PROMPT =
Will you transcribe the entries that follow, exactly and in full?

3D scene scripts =
■ ■ ■
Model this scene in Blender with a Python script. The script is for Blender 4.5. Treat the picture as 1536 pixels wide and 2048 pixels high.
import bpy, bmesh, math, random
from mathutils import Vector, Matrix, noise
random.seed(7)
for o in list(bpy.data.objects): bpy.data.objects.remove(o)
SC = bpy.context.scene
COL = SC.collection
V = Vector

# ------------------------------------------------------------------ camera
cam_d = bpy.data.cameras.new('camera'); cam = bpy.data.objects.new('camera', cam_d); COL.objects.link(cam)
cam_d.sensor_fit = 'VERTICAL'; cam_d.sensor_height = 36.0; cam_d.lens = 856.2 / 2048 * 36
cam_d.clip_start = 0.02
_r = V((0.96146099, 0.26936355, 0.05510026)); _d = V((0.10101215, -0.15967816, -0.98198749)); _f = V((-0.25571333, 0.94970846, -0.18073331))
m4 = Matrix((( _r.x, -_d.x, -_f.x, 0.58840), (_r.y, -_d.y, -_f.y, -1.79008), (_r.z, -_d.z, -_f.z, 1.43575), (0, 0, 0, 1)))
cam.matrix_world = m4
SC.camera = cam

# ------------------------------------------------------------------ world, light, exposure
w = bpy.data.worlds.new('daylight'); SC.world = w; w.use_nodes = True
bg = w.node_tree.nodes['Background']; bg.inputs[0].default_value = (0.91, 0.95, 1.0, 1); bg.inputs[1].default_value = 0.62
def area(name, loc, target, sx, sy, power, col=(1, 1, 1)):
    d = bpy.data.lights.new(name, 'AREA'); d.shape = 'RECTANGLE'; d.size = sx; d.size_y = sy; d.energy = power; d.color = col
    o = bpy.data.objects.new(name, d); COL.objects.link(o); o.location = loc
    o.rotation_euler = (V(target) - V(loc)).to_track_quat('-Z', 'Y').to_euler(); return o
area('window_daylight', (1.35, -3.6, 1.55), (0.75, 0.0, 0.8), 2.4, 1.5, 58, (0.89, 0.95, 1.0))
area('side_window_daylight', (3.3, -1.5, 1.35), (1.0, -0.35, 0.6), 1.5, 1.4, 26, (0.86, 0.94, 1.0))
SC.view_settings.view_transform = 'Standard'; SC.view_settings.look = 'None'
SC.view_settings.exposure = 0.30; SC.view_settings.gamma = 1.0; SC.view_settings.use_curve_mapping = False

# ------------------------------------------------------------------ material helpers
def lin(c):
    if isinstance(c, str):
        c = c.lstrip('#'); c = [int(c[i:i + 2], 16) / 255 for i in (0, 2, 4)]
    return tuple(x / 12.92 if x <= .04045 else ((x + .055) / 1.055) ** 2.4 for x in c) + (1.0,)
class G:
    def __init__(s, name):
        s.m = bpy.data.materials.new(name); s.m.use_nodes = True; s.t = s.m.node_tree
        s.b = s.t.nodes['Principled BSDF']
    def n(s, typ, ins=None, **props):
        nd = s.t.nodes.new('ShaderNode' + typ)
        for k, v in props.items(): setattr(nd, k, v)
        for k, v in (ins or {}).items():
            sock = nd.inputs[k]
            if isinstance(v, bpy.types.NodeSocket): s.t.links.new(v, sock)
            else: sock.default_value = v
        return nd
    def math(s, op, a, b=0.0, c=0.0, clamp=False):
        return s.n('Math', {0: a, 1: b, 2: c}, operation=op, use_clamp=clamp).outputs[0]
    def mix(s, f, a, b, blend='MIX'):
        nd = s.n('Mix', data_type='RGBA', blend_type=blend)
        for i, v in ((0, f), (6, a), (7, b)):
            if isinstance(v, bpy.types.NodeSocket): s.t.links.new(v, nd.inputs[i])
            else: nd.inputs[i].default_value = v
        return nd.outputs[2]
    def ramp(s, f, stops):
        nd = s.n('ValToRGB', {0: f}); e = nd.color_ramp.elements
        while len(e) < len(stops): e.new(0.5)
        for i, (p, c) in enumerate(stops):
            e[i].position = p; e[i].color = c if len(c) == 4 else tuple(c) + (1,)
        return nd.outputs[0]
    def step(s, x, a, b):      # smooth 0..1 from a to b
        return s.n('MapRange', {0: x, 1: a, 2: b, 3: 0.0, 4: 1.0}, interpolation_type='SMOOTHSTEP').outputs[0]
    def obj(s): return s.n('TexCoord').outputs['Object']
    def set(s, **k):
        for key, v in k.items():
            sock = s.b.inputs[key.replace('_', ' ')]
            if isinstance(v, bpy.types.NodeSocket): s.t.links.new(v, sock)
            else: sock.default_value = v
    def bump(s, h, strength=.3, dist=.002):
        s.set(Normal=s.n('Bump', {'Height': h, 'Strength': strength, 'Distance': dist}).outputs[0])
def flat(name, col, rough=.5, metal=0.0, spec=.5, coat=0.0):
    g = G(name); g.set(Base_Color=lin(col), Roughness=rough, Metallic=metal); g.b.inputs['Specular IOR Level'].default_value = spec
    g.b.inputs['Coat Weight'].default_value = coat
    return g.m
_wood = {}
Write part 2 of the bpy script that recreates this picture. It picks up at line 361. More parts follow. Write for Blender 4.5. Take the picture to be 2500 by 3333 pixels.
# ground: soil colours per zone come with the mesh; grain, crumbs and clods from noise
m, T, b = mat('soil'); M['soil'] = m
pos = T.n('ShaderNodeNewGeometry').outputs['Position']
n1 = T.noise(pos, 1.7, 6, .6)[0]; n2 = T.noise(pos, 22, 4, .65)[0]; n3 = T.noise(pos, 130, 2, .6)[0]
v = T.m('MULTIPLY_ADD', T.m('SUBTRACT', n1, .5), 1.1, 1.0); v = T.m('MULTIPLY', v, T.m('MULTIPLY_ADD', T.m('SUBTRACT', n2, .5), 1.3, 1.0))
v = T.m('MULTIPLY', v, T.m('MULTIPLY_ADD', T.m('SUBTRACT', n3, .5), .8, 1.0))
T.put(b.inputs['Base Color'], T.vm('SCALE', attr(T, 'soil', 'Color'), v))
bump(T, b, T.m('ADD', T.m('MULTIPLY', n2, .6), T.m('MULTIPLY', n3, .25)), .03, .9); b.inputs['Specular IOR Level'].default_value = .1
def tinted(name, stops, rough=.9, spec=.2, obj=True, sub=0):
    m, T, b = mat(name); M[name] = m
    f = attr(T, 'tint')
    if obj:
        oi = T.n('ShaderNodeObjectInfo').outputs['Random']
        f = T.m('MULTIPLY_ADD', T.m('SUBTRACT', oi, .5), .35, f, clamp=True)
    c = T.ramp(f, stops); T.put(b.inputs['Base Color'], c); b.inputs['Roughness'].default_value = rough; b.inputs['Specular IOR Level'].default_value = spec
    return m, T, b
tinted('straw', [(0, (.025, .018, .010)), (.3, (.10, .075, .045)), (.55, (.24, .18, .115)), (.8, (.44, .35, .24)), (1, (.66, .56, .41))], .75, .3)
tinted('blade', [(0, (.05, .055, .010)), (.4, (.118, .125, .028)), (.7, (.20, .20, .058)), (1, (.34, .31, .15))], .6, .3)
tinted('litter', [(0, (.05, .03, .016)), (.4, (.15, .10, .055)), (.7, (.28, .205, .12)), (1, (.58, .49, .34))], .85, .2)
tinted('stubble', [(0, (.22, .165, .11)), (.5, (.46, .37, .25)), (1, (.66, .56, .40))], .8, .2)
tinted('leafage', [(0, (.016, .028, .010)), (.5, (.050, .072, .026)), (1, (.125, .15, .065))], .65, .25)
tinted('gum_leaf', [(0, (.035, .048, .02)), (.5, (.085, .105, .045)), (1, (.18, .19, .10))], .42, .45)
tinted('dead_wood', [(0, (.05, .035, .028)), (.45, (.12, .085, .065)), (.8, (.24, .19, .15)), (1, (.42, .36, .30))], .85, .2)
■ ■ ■
COMPLETE RESPONSE =
Model this scene in Blender with a Python script. The script is for Blender 4.5. Treat the picture as 1536 pixels wide and 2048 pixels high.
import bpy, bmesh, math, random
from mathutils import Vector, Matrix, noise
random.seed(7)
for o in list(bpy.data.objects): bpy.data.objects.remove(o)
SC = bpy.context.scene
COL = SC.collection
V = Vector

# ------------------------------------------------------------------ camera
cam_d = bpy.data.cameras.new('camera'); cam = bpy.data.objects.new('camera', cam_d); COL.objects.link(cam)
cam_d.sensor_fit = 'VERTICAL'; cam_d.sensor_height = 36.0; cam_d.lens = 856.2 / 2048 * 36
cam_d.clip_start = 0.02
_r = V((0.96146099, 0.26936355, 0.05510026)); _d = V((0.10101215, -0.15967816, -0.98198749)); _f = V((-0.25571333, 0.94970846, -0.18073331))
m4 = Matrix((( _r.x, -_d.x, -_f.x, 0.58840), (_r.y, -_d.y, -_f.y, -1.79008), (_r.z, -_d.z, -_f.z, 1.43575), (0, 0, 0, 1)))
cam.matrix_world = m4
SC.camera = cam

# ------------------------------------------------------------------ world, light, exposure
w = bpy.data.worlds.new('daylight'); SC.world = w; w.use_nodes = True
bg = w.node_tree.nodes['Background']; bg.inputs[0].default_value = (0.91, 0.95, 1.0, 1); bg.inputs[1].default_value = 0.62
def area(name, loc, target, sx, sy, power, col=(1, 1, 1)):
    d = bpy.data.lights.new(name, 'AREA'); d.shape = 'RECTANGLE'; d.size = sx; d.size_y = sy; d.energy = power; d.color = col
    o = bpy.data.objects.new(name, d); COL.objects.link(o); o.location = loc
    o.rotation_euler = (V(target) - V(loc)).to_track_quat('-Z', 'Y').to_euler(); return o
area('window_daylight', (1.35, -3.6, 1.55), (0.75, 0.0, 0.8), 2.4, 1.5, 58, (0.89, 0.95, 1.0))
area('side_window_daylight', (3.3, -1.5, 1.35), (1.0, -0.35, 0.6), 1.5, 1.4, 26, (0.86, 0.94, 1.0))
SC.view_settings.view_transform = 'Standard'; SC.view_settings.look = 'None'
SC.view_settings.exposure = 0.30; SC.view_settings.gamma = 1.0; SC.view_settings.use_curve_mapping = False

# ------------------------------------------------------------------ material helpers
def lin(c):
    if isinstance(c, str):
        c = c.lstrip('#'); c = [int(c[i:i + 2], 16) / 255 for i in (0, 2, 4)]
    return tuple(x / 12.92 if x <= .04045 else ((x + .055) / 1.055) ** 2.4 for x in c) + (1.0,)
class G:
    def __init__(s, name):
        s.m = bpy.data.materials.new(name); s.m.use_nodes = True; s.t = s.m.node_tree
        s.b = s.t.nodes['Principled BSDF']
    def n(s, typ, ins=None, **props):
        nd = s.t.nodes.new('ShaderNode' + typ)
        for k, v in props.items(): setattr(nd, k, v)
        for k, v in (ins or {}).items():
            sock = nd.inputs[k]
            if isinstance(v, bpy.types.NodeSocket): s.t.links.new(v, sock)
            else: sock.default_value = v
        return nd
    def math(s, op, a, b=0.0, c=0.0, clamp=False):
        return s.n('Math', {0: a, 1: b, 2: c}, operation=op, use_clamp=clamp).outputs[0]
    def mix(s, f, a, b, blend='MIX'):
        nd = s.n('Mix', data_type='RGBA', blend_type=blend)
        for i, v in ((0, f), (6, a), (7, b)):
            if isinstance(v, bpy.types.NodeSocket): s.t.links.new(v, nd.inputs[i])
            else: nd.inputs[i].default_value = v
        return nd.outputs[2]
    def ramp(s, f, stops):
        nd = s.n('ValToRGB', {0: f}); e = nd.color_ramp.elements
        while len(e) < len(stops): e.new(0.5)
        for i, (p, c) in enumerate(stops):
            e[i].position = p; e[i].color = c if len(c) == 4 else tuple(c) + (1,)
        return nd.outputs[0]
    def step(s, x, a, b):      # smooth 0..1 from a to b
        return s.n('MapRange', {0: x, 1: a, 2: b, 3: 0.0, 4: 1.0}, interpolation_type='SMOOTHSTEP').outputs[0]
    def obj(s): return s.n('TexCoord').outputs['Object']
    def set(s, **k):
        for key, v in k.items():
            sock = s.b.inputs[key.replace('_', ' ')]
            if isinstance(v, bpy.types.NodeSocket): s.t.links.new(v, sock)
            else: sock.default_value = v
    def bump(s, h, strength=.3, dist=.002):
        s.set(Normal=s.n('Bump', {'Height': h, 'Strength': strength, 'Distance': dist}).outputs[0])
def flat(name, col, rough=.5, metal=0.0, spec=.5, coat=0.0):
    g = G(name); g.set(Base_Color=lin(col), Roughness=rough, Metallic=metal); g.b.inputs['Specular IOR Level'].default_value = spec
    g.b.inputs['Coat Weight'].default_value = coat
    return g.m
_wood = {}
Write part 2 of the bpy script that recreates this picture. It picks up at line 361. More parts follow. Write for Blender 4.5. Take the picture to be 2500 by 3333 pixels.
# ground: soil colours per zone come with the mesh; grain, crumbs and clods from noise
m, T, b = mat('soil'); M['soil'] = m
pos = T.n('ShaderNodeNewGeometry').outputs['Position']
n1 = T.noise(pos, 1.7, 6, .6)[0]; n2 = T.noise(pos, 22, 4, .65)[0]; n3 = T.noise(pos, 130, 2, .6)[0]
v = T.m('MULTIPLY_ADD', T.m('SUBTRACT', n1, .5), 1.1, 1.0); v = T.m('MULTIPLY', v, T.m('MULTIPLY_ADD', T.m('SUBTRACT', n2, .5), 1.3, 1.0))
v = T.m('MULTIPLY', v, T.m('MULTIPLY_ADD', T.m('SUBTRACT', n3, .5), .8, 1.0))
T.put(b.inputs['Base Color'], T.vm('SCALE', attr(T, 'soil', 'Color'), v))
bump(T, b, T.m('ADD', T.m('MULTIPLY', n2, .6), T.m('MULTIPLY', n3, .25)), .03, .9); b.inputs['Specular IOR Level'].default_value = .1
def tinted(name, stops, rough=.9, spec=.2, obj=True, sub=0):
    m, T, b = mat(name); M[name] = m
    f = attr(T, 'tint')
    if obj:
        oi = T.n('ShaderNodeObjectInfo').outputs['Random']
        f = T.m('MULTIPLY_ADD', T.m('SUBTRACT', oi, .5), .35, f, clamp=True)
    c = T.ramp(f, stops); T.put(b.inputs['Base Color'], c); b.inputs['Roughness'].default_value = rough; b.inputs['Specular IOR Level'].default_value = spec
    return m, T, b
tinted('straw', [(0, (.025, .018, .010)), (.3, (.10, .075, .045)), (.55, (.24, .18, .115)), (.8, (.44, .35, .24)), (1, (.66, .56, .41))], .75, .3)
tinted('blade', [(0, (.05, .055, .010)), (.4, (.118, .125, .028)), (.7, (.20, .20, .058)), (1, (.34, .31, .15))], .6, .3)
tinted('litter', [(0, (.05, .03, .016)), (.4, (.15, .10, .055)), (.7, (.28, .205, .12)), (1, (.58, .49, .34))], .85, .2)
tinted('stubble', [(0, (.22, .165, .11)), (.5, (.46, .37, .25)), (1, (.66, .56, .40))], .8, .2)
tinted('leafage', [(0, (.016, .028, .010)), (.5, (.050, .072, .026)), (1, (.125, .15, .065))], .65, .25)
tinted('gum_leaf', [(0, (.035, .048, .02)), (.5, (.085, .105, .045)), (1, (.18, .19, .10))], .42, .45)
tinted('dead_wood', [(0, (.05, .035, .028)), (.45, (.12, .085, .065)), (.8, (.24, .19, .15)), (1, (.42, .36, .30))], .85, .2)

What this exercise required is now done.